I arrived at Chicanna early on my second day and had the site entirely to myself for forty minutes before a family from Campeche arrived. In those forty minutes I walked into the serpent’s mouth and out again four times, trying to understand what the experience was designed to feel like from inside the logic of Classic Maya religion rather than from inside the logic of a French person in the twenty-first century who has read some secondary literature. I didn’t get there. But the structure is genuinely one of the most astonishing things I have seen in Mexico, and I have been in Mexico long enough to have seen a lot.

The jungle around Chicanna is continuous and loud in the way that Yucatán jungle is loud — birds constantly, insects underneath them, something moving in the canopy periodically that I never identified. The sound is not background. It is a presence.

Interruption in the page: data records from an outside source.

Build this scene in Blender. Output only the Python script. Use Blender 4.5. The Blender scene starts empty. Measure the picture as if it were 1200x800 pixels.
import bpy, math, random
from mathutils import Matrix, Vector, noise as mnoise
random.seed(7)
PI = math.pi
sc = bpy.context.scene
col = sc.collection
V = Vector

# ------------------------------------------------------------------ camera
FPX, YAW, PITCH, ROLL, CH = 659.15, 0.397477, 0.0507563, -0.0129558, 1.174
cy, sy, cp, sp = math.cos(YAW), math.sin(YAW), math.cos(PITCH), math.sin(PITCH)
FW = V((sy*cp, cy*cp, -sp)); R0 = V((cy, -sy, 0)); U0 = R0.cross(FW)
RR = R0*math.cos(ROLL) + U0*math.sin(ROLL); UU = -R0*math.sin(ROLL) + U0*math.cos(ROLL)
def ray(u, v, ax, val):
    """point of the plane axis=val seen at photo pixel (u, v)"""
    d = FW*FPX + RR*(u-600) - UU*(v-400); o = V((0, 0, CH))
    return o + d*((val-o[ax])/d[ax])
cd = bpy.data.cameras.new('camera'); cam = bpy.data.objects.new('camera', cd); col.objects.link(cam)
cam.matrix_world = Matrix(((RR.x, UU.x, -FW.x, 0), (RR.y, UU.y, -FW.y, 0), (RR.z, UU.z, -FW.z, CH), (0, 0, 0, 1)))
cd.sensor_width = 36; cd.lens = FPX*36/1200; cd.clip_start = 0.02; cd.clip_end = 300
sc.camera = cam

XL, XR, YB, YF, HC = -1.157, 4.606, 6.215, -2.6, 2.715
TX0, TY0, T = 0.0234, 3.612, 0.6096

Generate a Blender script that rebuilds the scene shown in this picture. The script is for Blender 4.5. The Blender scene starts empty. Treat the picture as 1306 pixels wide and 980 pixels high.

The Chicanna serpent-mouth doorway in full detail, the fanged jaws framing the building entrance in elaborate stone mosaic, with jungle foliage to either side and nobody else in the frame

Getting There and Logistics

The town of Xpujil is the base for the Río Bec sites. It is 374 kilometers from Campeche City, about three and a half hours by car on Highway 186, which is the main road from Campeche toward Chetumal. There are a few small hotels in Xpujil and the sites are distributed within about thirty kilometers of the town.

A car is essentially necessary — the sites are spread out and public transport to most of them does not exist in useful form. The sites have small entrance fees and rangers on duty, but do not expect extensive infrastructure: no audio guides, no food, limited water available. Bring water, a hat, and sunscreen; even in the dry season the humidity is significant.

Hormiguero is the other Río Bec site worth seeking out: the best-preserved of the decorative towers, further from Xpujil than Chicanna and correspondingly less visited, in a stretch of jungle that feels genuinely remote. I went there at three in the afternoon and met nobody at all, which in my experience of Maya archaeology is rare enough to be worth noting.